Dalam pemberitaan De Locomotief edisi 25 Februari 1928, selain sebagai Pemimpin Redaksi Bintang Timoer, Johan Manoppo juga diketahui terpilih sebagai Ketua Partai Sosial Demokrat Hindia cabang Batavia sedangkan Wakil Ketua dan Sekretarisnya adalah Tuan Hagen dan Baretta.

Menarik memang disimak bagaimana seorang Johan Manoppo di masa itu telah berkiprah dalam dunia jurnalistik di Surabaya dan Batavia (Jakarta saat ini) dan pernah menduduki jabatan sebagai Pimpinan Redaksi Matahari Indonesia, Redaktur di Bintang Timoer dan turut menjadi Korenspondensi di Batavia sebuah surat kabar terbitan Kotamobagu bernama Ra’jat Bolaang Mongondow pimpinan Anton Cornelius Manoppo yang tak lain adalah seorang pangeran kerajaan tersebab dia adalah putra Raja Bolaang Mongondow, Datu Cornelius Manoppo.

Sayang penelusuran yang dilakukan penulis belum menemukan seperti apa tampilan koran Ra’jat Bolaang Mongondow yang dapat menjadi inspirasi bagi insan pers di Bolaang Mongondow.

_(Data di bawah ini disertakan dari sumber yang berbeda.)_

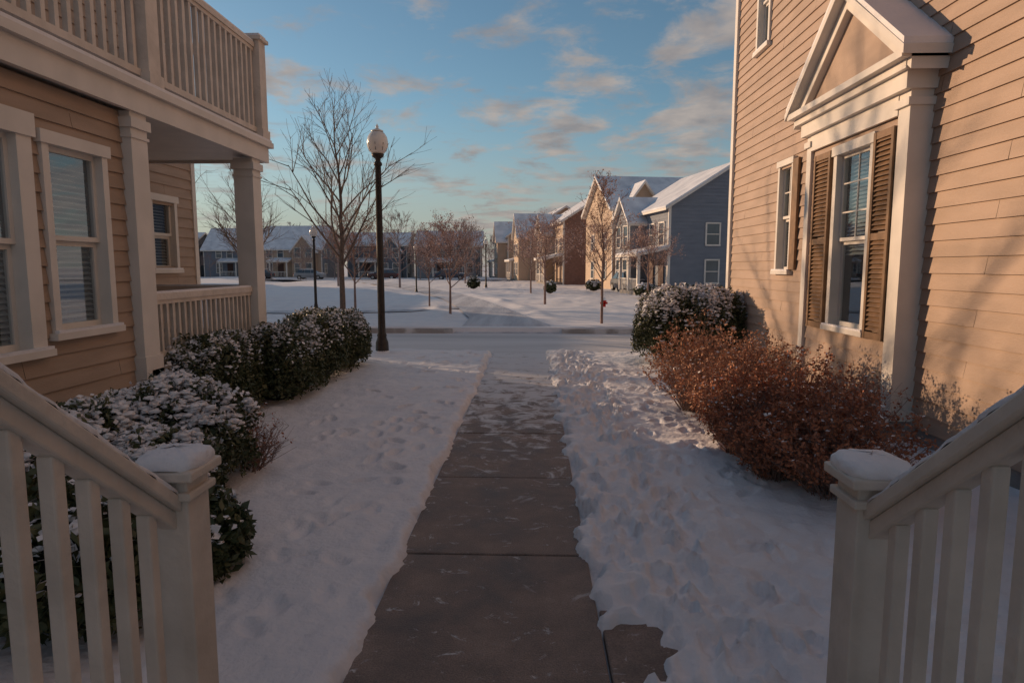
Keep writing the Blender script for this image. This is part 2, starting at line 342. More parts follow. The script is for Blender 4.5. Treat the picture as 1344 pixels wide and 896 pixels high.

Di tahun 1954 ketika Kerajaan Bolaang Mongondow bergabung dengan NKRI, Anton Cornelius Manoppo menjabat sebagai Bupati Kepala Daerah Tingkat II Kabupaten Bolaang Mongondow. Tak diketahui lagi kapan edisi terakhir Ra’jat Bolaang Mongondow terbit. Adakah pembaca punya copian atau dokumennya?